HORIZON-CL4-2022-DATA-01-05

Deadline model

one-stage

Submission date

05 April 2022

Budget

€ RIA

Type of action

Description

Expected Outcome: Proposal results are expected to contribute to the following expected outcomes: • provide better technologies, tools and solutions for data mining (searching and processing) of large, constantly growing amounts and varieties of data, and/or extremely sparse/dispersed/heterogeneous/multilingual data (stored centrally or in distributed/decentralized systems), in particular IoT, industrial, business, administrative, environmental, scientific or societal data. Scope: The actions under this topic are expected to provide ground-breaking advances in the performance, speed and/or accuracy as well as usefulness of data discovery, collection, mining, filtering and processing in view of coping with “extreme data”: (defined as data that exhibits one or more of the following characteristics, to an extent that makes current technologies fail: increasing volume, speed, variety; complexity/diversity/multilinguality of data; the dispersed data sources; sparse/missing/insufficient data/extreme variations in values).
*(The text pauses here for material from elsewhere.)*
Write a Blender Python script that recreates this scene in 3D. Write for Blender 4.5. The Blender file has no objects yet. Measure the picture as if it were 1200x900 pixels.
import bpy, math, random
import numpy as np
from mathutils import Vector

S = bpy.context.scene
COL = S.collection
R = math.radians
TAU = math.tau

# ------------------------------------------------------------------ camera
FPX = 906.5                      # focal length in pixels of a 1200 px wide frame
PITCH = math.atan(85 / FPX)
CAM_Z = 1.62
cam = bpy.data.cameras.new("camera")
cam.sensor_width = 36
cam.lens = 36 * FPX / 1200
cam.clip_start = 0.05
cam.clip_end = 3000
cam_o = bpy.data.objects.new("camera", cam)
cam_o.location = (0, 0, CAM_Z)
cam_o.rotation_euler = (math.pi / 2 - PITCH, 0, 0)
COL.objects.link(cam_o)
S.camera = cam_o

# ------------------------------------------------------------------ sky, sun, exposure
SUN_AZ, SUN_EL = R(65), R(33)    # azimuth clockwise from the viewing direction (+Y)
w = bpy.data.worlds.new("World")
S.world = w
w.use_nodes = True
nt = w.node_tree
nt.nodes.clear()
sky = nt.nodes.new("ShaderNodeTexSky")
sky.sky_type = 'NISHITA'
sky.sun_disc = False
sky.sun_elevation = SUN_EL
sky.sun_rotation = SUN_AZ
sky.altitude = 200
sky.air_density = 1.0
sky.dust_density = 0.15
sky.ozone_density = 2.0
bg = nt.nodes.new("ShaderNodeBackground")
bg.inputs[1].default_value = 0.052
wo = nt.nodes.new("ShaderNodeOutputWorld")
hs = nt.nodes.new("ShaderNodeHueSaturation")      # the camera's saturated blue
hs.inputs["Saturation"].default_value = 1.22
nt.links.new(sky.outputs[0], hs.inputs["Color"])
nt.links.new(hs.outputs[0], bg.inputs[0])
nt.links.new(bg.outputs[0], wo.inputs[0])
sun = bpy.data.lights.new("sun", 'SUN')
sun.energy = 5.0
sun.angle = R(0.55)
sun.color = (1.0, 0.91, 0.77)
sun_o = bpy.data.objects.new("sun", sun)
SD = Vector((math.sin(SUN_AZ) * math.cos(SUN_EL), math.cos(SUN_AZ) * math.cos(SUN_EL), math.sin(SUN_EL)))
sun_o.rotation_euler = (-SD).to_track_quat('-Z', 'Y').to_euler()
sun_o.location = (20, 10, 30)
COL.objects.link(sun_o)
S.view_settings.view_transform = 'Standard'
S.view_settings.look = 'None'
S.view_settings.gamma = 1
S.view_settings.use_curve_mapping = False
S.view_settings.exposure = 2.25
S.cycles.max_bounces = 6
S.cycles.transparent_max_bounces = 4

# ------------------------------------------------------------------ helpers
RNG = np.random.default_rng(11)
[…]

The technologies and solutions are expected to discover and distil meaningful, reliable and useful data from heterogeneous and dispersed/scarce sources and deliver it to the requesting application/user with minimal delay and in the appropriate format. In particular, the advances should enable the development of trustworthy, accurate, green and fair AI systems where quality of data is as important as quantity and/or support industrial distributed decision-making tasks at appropriate level in the computing continuum (edge/fog/cloud). Insofar the results are intended for human use, the design of these tools should take into account the relevant human aspects and interactions with users. The actions should address the integration of relevant technologies (e.g. big data, AI, IoT, HPC, edge/fog/cloud computing, language technologies, cybersecurity, telecommunications, autonomous systems etc.) as a means towards achieving the goals, and foster links to the respective research, industrial and user/innovator communities (e.g. AI4EU, digital innovation hubs). The use of European data sources (such as Copernicus, Galileo/EGNOS for satellite data) is encouraged in the use cases, where appropriate. In this topic the integration of the gender dimension (sex and gender analysis) in research and innovation content is not a mandatory requirement.